Карпентер вообще такой режиссер хоррора массового и он будет ещё не раз заигрывать с марксистской темой. Например, в своем фильме «Призраки Марса», название которого конечно же является шутливой отсылкой к знаменитой книге «Призраки Маркса» Жака Дерриды. В этом фильме полиция сражается с рабочими-шахтерами, в которых вселились призраки Марса, ну то есть призраки Маркса.

Миядзаки по своим взглядам левый утопист в духе Уильяма Морриса, в его мультфильмах зло это всегда корпорации и спецслужбы, а против них выступают пираты, романтичные одиночки, заколдованные подростки и, нередко, рабочие. Чтобы понять, что думает Миядзаки о капитализме, достаточно вспомнить сцену подписания контракта в «Унесенных призраками».
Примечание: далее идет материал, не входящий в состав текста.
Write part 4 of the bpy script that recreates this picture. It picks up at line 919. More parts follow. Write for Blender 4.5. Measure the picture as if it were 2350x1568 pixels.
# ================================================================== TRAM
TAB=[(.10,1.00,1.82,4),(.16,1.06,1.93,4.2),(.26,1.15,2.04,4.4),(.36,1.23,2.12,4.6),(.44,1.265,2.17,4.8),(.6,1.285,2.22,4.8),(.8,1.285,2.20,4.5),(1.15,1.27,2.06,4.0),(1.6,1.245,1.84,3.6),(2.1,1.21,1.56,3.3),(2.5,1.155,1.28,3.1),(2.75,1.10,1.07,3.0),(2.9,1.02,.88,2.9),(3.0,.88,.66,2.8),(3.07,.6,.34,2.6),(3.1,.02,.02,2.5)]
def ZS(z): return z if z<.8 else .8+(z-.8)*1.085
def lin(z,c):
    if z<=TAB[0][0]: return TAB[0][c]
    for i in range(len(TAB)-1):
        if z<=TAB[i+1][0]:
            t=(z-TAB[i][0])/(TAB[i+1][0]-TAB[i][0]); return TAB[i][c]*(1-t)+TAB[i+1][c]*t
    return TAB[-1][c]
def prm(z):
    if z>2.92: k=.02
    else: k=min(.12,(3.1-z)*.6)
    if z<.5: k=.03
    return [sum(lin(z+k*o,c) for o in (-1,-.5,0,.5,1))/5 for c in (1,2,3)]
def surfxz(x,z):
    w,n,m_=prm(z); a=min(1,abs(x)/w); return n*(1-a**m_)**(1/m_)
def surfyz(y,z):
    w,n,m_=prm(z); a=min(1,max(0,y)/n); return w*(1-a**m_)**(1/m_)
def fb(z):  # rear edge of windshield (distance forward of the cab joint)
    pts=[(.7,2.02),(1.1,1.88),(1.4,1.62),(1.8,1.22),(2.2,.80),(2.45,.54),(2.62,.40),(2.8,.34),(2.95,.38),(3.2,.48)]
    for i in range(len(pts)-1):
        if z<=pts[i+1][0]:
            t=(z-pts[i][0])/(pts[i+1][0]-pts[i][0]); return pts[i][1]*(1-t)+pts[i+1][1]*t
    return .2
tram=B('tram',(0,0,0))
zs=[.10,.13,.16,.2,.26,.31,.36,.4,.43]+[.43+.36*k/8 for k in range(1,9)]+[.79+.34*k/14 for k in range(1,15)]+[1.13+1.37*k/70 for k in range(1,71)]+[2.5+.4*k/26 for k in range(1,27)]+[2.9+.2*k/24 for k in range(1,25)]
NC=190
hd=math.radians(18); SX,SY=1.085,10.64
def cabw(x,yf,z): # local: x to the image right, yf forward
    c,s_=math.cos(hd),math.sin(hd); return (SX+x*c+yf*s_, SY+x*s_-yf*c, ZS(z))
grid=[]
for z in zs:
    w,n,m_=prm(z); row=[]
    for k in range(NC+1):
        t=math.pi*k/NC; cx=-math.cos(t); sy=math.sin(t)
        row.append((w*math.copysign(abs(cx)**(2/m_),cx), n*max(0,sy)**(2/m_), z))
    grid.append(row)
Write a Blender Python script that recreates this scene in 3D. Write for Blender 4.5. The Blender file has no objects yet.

С одной стороны кино превратилось в середине 20 века в массовый социальный ритуал (ходить в кино всей семьей по выходным), а с другой стороны синефилия, как в Париже-1968, стала новым способом отрицать устои. То есть на одном этаже пирамиды кино это практика эпохи толп, потребительских армий, а на другом этаже – с помощью кино выявляется эстетская оппозиция, которая изобретает свой, эзотерический язык для более тонких чувств и более длинных мыслей, не умещающихся в капитализм.